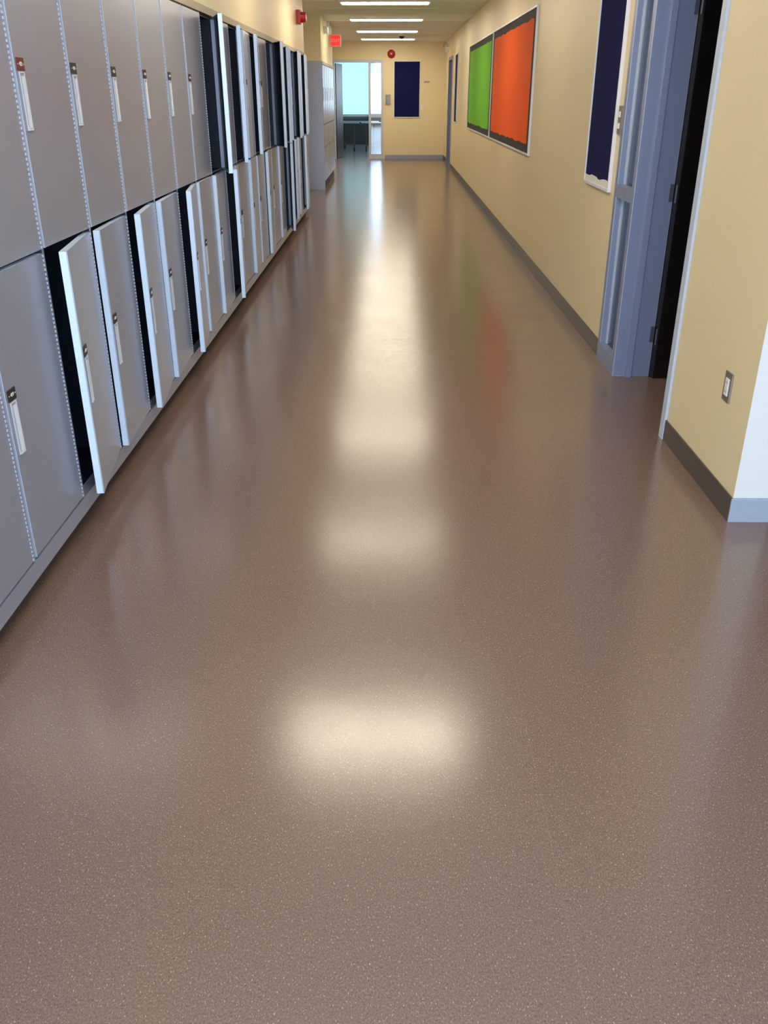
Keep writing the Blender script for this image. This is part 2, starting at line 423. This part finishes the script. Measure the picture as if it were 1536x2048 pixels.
# ------------------------------------------------------------ right door + sidelight
mb = MB()
xo, xi = XR-0.012-XR, 0.2
mb.box(xo, xi, -0.055+3.95-3.95, 0.0, 0, 2.2, M_framelt)          # near jamb
mb.box(xo, xi, 0.98, 1.04, 0, 2.2, M_frame, bevel=0.002)           # middle jamb
mb.box(0.06, 0.09, 0.955, 0.98, 0, 2.2, M_frame)                   # stop
mb.box(xo, xi, 1.365, 1.425, 0, 2.2, M_frame, bevel=0.002)         # far jamb
mb.box(xo, xi, -0.055, 1.425, 2.14, 2.2, M_frame)
mb.box(xo, 0.12, 1.04, 1.365, 0, 0.10, M_frame); mb.box(xo, 0.12, 1.04, 1.365, 0.96, 1.03, M_frame)
for z0, z1 in ((0.10, 0.96), (1.03, 2.14)):
    mb.box(0.02, 0.05, 1.04, 1.062, z0, z1, M_framelt); mb.box(0.02, 0.05, 1.343, 1.365, z0, z1, M_framelt)
d1 = mb.obj('door_1', (XR, 3.955, 0), kind='structure', label='blue-grey steel door frame with narrow sidelight', category='door')
MB().box(0.03, 0.036, 1.06, 1.345, 0.10, 0.96, M_glass2).box(0.03, 0.036, 1.06, 1.345, 1.03, 2.14, M_glass2).obj('sidelight_glass', parent=d1)
lf = MB().box(0, 0.9, -0.045, 0, 0.01, 2.13, M_wooddk, bevel=0.003).box(0.62, 0.78, -0.047, 0.002, 1.0, 1.95, M_dkplastic).obj('door_leaf', (0.2, 0.97, 0), d1, math.radians(12), label='dark wood door leaf swung open into the room')
MB().cyl((0.83, -0.07, 1.02), 0.026, 0.05, M_steel, 'Y').box(0.72, 0.84, -0.1, -0.085, 1.01, 1.03, M_steel, bevel=0.004).obj('door_lever', parent=lf)
for z in (0.25, 1.02, 1.9):
    MB().cyl((0.198, 0.925, z), 0.006, 0.09, M_hardware).box(0.178, 0.197, 0.975, 0.9795, z-0.045, z+0.045, M_hardware).obj('door_hinge', parent=d1)

# right far door
mb = MB()
mb.box(-0.02, 0.19, 0, 0.07, 0, 2.25, M_frame, bevel=0.002).box(-0.02, 0.19, 1.23, 1.3, 0, 2.25, M_frame, bevel=0.002).box(-0.02, 0.19, 0.07, 1.23, 2.18, 2.25, M_frame)
d2 = mb.obj('door_2', (XR, 21.0, 0), kind='structure', label='blue-grey steel door frame near the corridor end', category='door')
MB().box(0.1, 0.145, 0.07, 1.23, 0.01, 2.18, M_wood).obj('door_leaf', parent=d2)

# end doorway + sidelight
mb = MB()
for x0, x1 in ((-1.47, -1.42), (-0.585, -0.53), (-0.275, -0.22)):
    mb.box(x0, x1, -0.02, 0.16, 0, 2.26, M_framelt, bevel=0.002)
mb.box(-1.42, -0.585, -0.02, 0.16, 2.2, 2.26, M_framelt); mb.box(-0.53, -0.275, -0.02, 0.16, 2.2, 2.26, M_framelt)
mb.box(-0.53, -0.275, -0.01, 0.15, 0, 0.12, M_framelt); mb.box(-0.53, -0.275, -0.01, 0.15, 0.97, 1.02, M_framelt)
d3 = mb.obj('door_3', (0, YE, 0), kind='structure', label='pale grey steel doorway with glass sidelight to the far room', category='door')
MB().box(-0.53, -0.275, 0.06, 0.066, 1.02, 2.2, M_glass).box(-0.53, -0.275, 0.06, 0.066, 0.12, 0.97, M_glass).obj('sidelight_glass', parent=d3)
MB().box(-0.045, 0, 0, 0.85, 0.01, 2.19, M_wood, bevel=0.003).obj('door_leaf', (-1.40, 0.17, 0), d3, math.radians(-8), label='dark wood door leaf standing open')

# side door beyond the corner
MB().box(0, 0.95, 0, 0.05, 0, 2.15, M_wood, bevel=0.003).box(-0.02, 0, -0.01, 0.05, 0, 2.2, M_frame).obj('door_4', (1.53, 3.07, 0), kind='structure', label='dark wood door beyond the wall end', category='door')

# ------------------------------------------------------------ wall fittings
def fit(name, loc, rot, lab, cat): return mkobj(name, None, loc, rot=rot, label=lab, category=cat)
# outlet
o = fit('wall_outlet', (XR, 3.25, 0.47), RR, 'white electrical outlet with steel cover plate above the baseboard', 'outlet')
MB().box(-0.036, 0.036, -0.006, 0, -0.058, 0.058, M_steel, bevel=0.002).obj('cover_plate', parent=o)
mb = MB().box(-0.017, 0.017, -0.010, -0.006, -0.034, 0.034, M_white, bevel=0.0015)
for z in (-0.018, 0.018):
    for x in (-0.006, 0.006): mb.box(x-0.001, x+0.001, -0.0106, -0.0098, z-0.004, z+0.004, M_black)
mb.obj('socket', parent=o)
# switch panel by door
o = fit('light_switch', (XR, 5.44, 1.35), RR, 'grey-plated light switch beside the door frame', 'light switch')
MB().box(-0.042, 0.042, -0.012, 0, -0.06, 0.09, M_switch, bevel=0.002).obj('cover_plate', parent=o)
MB().box(-0.014, 0.014, -0.020, -0.012, 0.03, 0.06, M_white, bevel=0.002).box(-0.014, 0.014, -0.020, -0.012, -0.03, 0.0, M_white, bevel=0.002).obj('toggle', parent=o)
# red alarm horn on bulkhead
o = fit('fire_alarm', (XL-0.012, 12.0, 2.34), math.pi/2, 'red fire alarm horn strobe on the yellow bulkhead', 'fire alarm')
MB().box(-0.075, 0.075, -0.05, 0, -0.075, 0.075, M_red, bevel=0.008).obj('alarm_base', parent=o)
MB().cyl((0, -0.08, 0.0), 0.05, 0.07, M_red, 'Y', 20, 0.065).obj('horn', parent=o)
MB().box(-0.03, 0.03, -0.075, -0.05, 0.045, 0.07, M_white, bevel=0.004).obj('strobe_lens', parent=o)
# round bell end wall
o = fit('alarm_bell', (-0.02, YE, 2.38), 0, 'round red fire alarm bell on the end wall', 'fire alarm')
MB().box(-0.06, 0.06, -0.03, 0, -0.06, 0.06, M_red, bevel=0.005).obj('bell_base', parent=o)
mb = MB().sph((0, -0.03, 0), 0.095, M_red, (1, 0.5, 1)).cyl((0, -0.08, 0), 0.012, 0.01, M_steel, 'Y'); mb.obj('bell_gong', parent=o)
# exit sign
o = fit('exit_sign', (XL-0.012, 18.35, 2.40), 0, 'illuminated red EXIT sign projecting from the wall', 'exit sign')
MB().box(0.0, 0.2, -0.03, 0.03, -0.1, 0.1, M_white, bevel=0.004).obj('sign_housing', parent=o)
TM = Matrix.Translation((0.1, -0.0345, 0)) @ Matrix.Rotation(math.pi/2, 4, 'X')
MB().box(0.012, 0.188, -0.033, -0.03, -0.088, 0.088, M_redglow).text('EXIT', 0.078, TM, M_white, 0.001).obj('sign_face', parent=o)
# emergency lights
def elight(loc, rot, lab):
    o = fit('emergency_light', loc, rot, lab, 'emergency light')
    MB().box(-0.12, 0.12, -0.07, 0, -0.05, 0.05, M_white, bevel=0.006).obj('battery_box', parent=o)
    for s_ in (-1, 1):
        MB().cyl((s_*0.09, -0.08, 0.085), 0.04, 0.05, M_white, 'Y', 16, 0.03).cyl((s_*0.09, -0.107, 0.085), 0.033, 0.004, M_dkplastic, 'Y', 16).cyl((s_*0.09, -0.06, 0.055), 0.008, 0.04, M_white).obj('lamp_head', parent=o)
elight((XL-0.012, 16.7, 2.48), math.pi/2, 'white emergency light with two round heads above far lockers')
elight((XR, 22.9, 2.44), RR, 'white twin-head emergency light near the ceiling')
# dome camera
o = fit('security_camera', (0.2, 20.9, H), 0, 'small black dome security camera under the ceiling', 'security camera')
MB().cyl((0, 0, -0.02), 0.07, 0.04, M_white).obj('camera_base', parent=o)
MB().sph((0, 0, -0.045), 0.055, M_dkplastic).obj('camera_dome', parent=o)
# thermostat / intercom on end wall + small plates
o = fit('wall_phone', (-0.1, YE, 1.38), 0, 'small grey wall intercom between doorway and navy board', 'intercom')
MB().box(-0.065, 0.065, -0.03, 0, -0.11, 0.11, M_steel, bevel=0.005).obj('intercom_case', parent=o)
MB().box(-0.05, -0.015, -0.055, -0.03, -0.09, 0.09, M_frame, bevel=0.006).obj('handset', parent=o)
MB().box(-0.07, 0.07, -0.012, 0, -0.02, 0.02, M_filler, bevel=0.003).obj('room_plaque', (0.86, YE, 1.77), label='small tan wall plaque on the end wall', category='plaque')
MB().box(-0.03, 0.03, -0.012, 0, -0.05, 0.05, M_white, bevel=0.003).obj('wall_thermostat', (0.75, YE, 1.2), label='small white thermostat on the end wall', category='thermostat')

# ------------------------------------------------------------ far room furniture
def table(x, y, w):
    r = mkobj('folding_table', None, (x, y, 0), label='dark folding table on castors before the window', category='table', group='tables in the far room')
    MB().box(-w/2, w/2, -0.3, 0.3, 0.72, 0.75, M_dkplastic, bevel=0.004).obj('table_top', parent=r)
    for s_ in (-1, 1):
        mb = MB().box(s_*(w/2-0.15)-0.02, s_*(w/2-0.15)+0.02, -0.02, 0.02, 0.1, 0.72, M_dkplastic)
        mb.box(s_*(w/2-0.15)-0.025, s_*(w/2-0.15)+0.025, -0.27, 0.27, 0.08, 0.12, M_dkplastic)
        for q in (-0.25, 0.25): mb.cyl((s_*(w/2-0.15), q, 0.04), 0.04, 0.03, M_dkplastic, 'X')
        mb.obj('table_leg', parent=r)
table(-1.55, 27.4, 1.2); table(-0.3, 27.5, 1.2); table(-1.0, 28.8, 1.2)

# ------------------------------------------------------------ light
wd = bpy.data.worlds.new('world'); S.world = wd; wd.use_nodes = True
bg = wd.node_tree.nodes['Background']; bg.inputs[0].default_value = (0.74, 0.88, 1.0, 1); bg.inputs[1].default_value = 2.2
def area(name, loc, rot, sx, sy, e, col):
    l = bpy.data.lights.new(name, 'AREA'); l.shape = 'RECTANGLE'; l.size = sx; l.size_y = sy; l.energy = e; l.color = col
    o = bpy.data.objects.new(name, l); COL.objects.link(o); o.location = loc; o.rotation_euler = rot
area('window_daylight', (1.0, Y0B-0.4, 1.6), (math.radians(90), 0, 0), 8, 2, 650, (0.62, 0.80, 1.0))
area('far_window_daylight', (0, 31.6, 1.8), (math.radians(-90), 0, 0), 4, 1.5, 220, (0.7, 0.88, 1.0))

# ------------------------------------------------------------ camera
cd = bpy.data.cameras.new('camera'); cam = bpy.data.objects.new('camera', cd); COL.objects.link(cam)
cd.sensor_fit = 'VERTICAL'; cd.sensor_height = 36; cd.lens = 36*1720/2048
cd.clip_start = 0.05; cd.clip_end = 200
cam.location = (0, 0, 1.5)
cam.rotation_euler = (math.radians(90-25.92), 0, math.radians(0.48))
S.camera = cam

------------------------------

Given task: Return only the lines running from the top of the data to the line that holds "2.18, M_wood).obj('door_leaf', parent=d2)". Include both of those lines, but skip the pictures.

Output for this exercise:
Keep writing the Blender script for this image. This is part 2, starting at line 423. This part finishes the script. Measure the picture as if it were 1536x2048 pixels.
# ------------------------------------------------------------ right door + sidelight
mb = MB()
xo, xi = XR-0.012-XR, 0.2
mb.box(xo, xi, -0.055+3.95-3.95, 0.0, 0, 2.2, M_framelt)          # near jamb
mb.box(xo, xi, 0.98, 1.04, 0, 2.2, M_frame, bevel=0.002)           # middle jamb
mb.box(0.06, 0.09, 0.955, 0.98, 0, 2.2, M_frame)                   # stop
mb.box(xo, xi, 1.365, 1.425, 0, 2.2, M_frame, bevel=0.002)         # far jamb
mb.box(xo, xi, -0.055, 1.425, 2.14, 2.2, M_frame)
mb.box(xo, 0.12, 1.04, 1.365, 0, 0.10, M_frame); mb.box(xo, 0.12, 1.04, 1.365, 0.96, 1.03, M_frame)
for z0, z1 in ((0.10, 0.96), (1.03, 2.14)):
    mb.box(0.02, 0.05, 1.04, 1.062, z0, z1, M_framelt); mb.box(0.02, 0.05, 1.343, 1.365, z0, z1, M_framelt)
d1 = mb.obj('door_1', (XR, 3.955, 0), kind='structure', label='blue-grey steel door frame with narrow sidelight', category='door')
MB().box(0.03, 0.036, 1.06, 1.345, 0.10, 0.96, M_glass2).box(0.03, 0.036, 1.06, 1.345, 1.03, 2.14, M_glass2).obj('sidelight_glass', parent=d1)
lf = MB().box(0, 0.9, -0.045, 0, 0.01, 2.13, M_wooddk, bevel=0.003).box(0.62, 0.78, -0.047, 0.002, 1.0, 1.95, M_dkplastic).obj('door_leaf', (0.2, 0.97, 0), d1, math.radians(12), label='dark wood door leaf swung open into the room')
MB().cyl((0.83, -0.07, 1.02), 0.026, 0.05, M_steel, 'Y').box(0.72, 0.84, -0.1, -0.085, 1.01, 1.03, M_steel, bevel=0.004).obj('door_lever', parent=lf)
for z in (0.25, 1.02, 1.9):
    MB().cyl((0.198, 0.925, z), 0.006, 0.09, M_hardware).box(0.178, 0.197, 0.975, 0.9795, z-0.045, z+0.045, M_hardware).obj('door_hinge', parent=d1)

# right far door
mb = MB()
mb.box(-0.02, 0.19, 0, 0.07, 0, 2.25, M_frame, bevel=0.002).box(-0.02, 0.19, 1.23, 1.3, 0, 2.25, M_frame, bevel=0.002).box(-0.02, 0.19, 0.07, 1.23, 2.18, 2.25, M_frame)
d2 = mb.obj('door_2', (XR, 21.0, 0), kind='structure', label='blue-grey steel door frame near the corridor end', category='door')
MB().box(0.1, 0.145, 0.07, 1.23, 0.01, 2.18, M_wood).obj('door_leaf', parent=d2)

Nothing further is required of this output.